READ: Flying is safer than ever - but passengers should hold on for more turbulence in future

And if there's one thing pilots and passenger alike are fully aware of it is the impact of bad weather. From flight delays, to turbulence to this - as the Zambian ProFlight Zambia plane took quite a beating.

"Our plane, in a wild thunderstorm, was struck by lightning just after we started our descent. We dropped like a stone, our ears went berserk, and it took a few minutes before we were beyond the hail and wind.

"I have to really take my hat off to the pilots. They not only did their best to take us out of the storm as quickly as possible, but they landed with great calm and professionalism. It was only after we disembarked that we saw the cockpit’s smashed windscreen, the torn-up nose, and the ripped tail wing." 

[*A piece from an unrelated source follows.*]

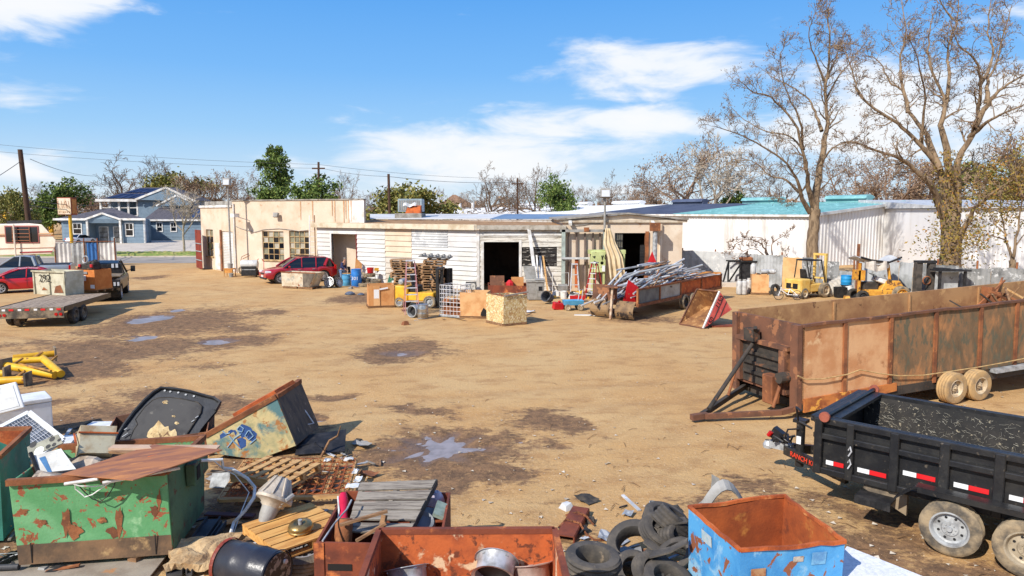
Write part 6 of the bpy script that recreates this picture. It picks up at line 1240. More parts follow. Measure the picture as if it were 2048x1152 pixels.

What happens when hail hits a plane?

According to AviationGeek, "Hail is more or less invisible until you run into it."

Also hail doesn’t just come out of the bottom of clouds but can be ejected from the top of some larger storms. 

"When hail is caught in an updraft, it can be thrown out the top of the storm for dozens of miles. So even if an airplane is cruising at 34 000 ft and possibly clear of a storm, it can still be affected."

When you consider that an airplane often travels at over 800km/h - hitting a ball of ice at that speed can certainly do some damage.  While windows can be cracked, or "smashed" as in this case, "planes are engineered to take a lot more abuse than some hail can create".

So in this instance, thank goodness for sound design engineering that works and well-trained pilots.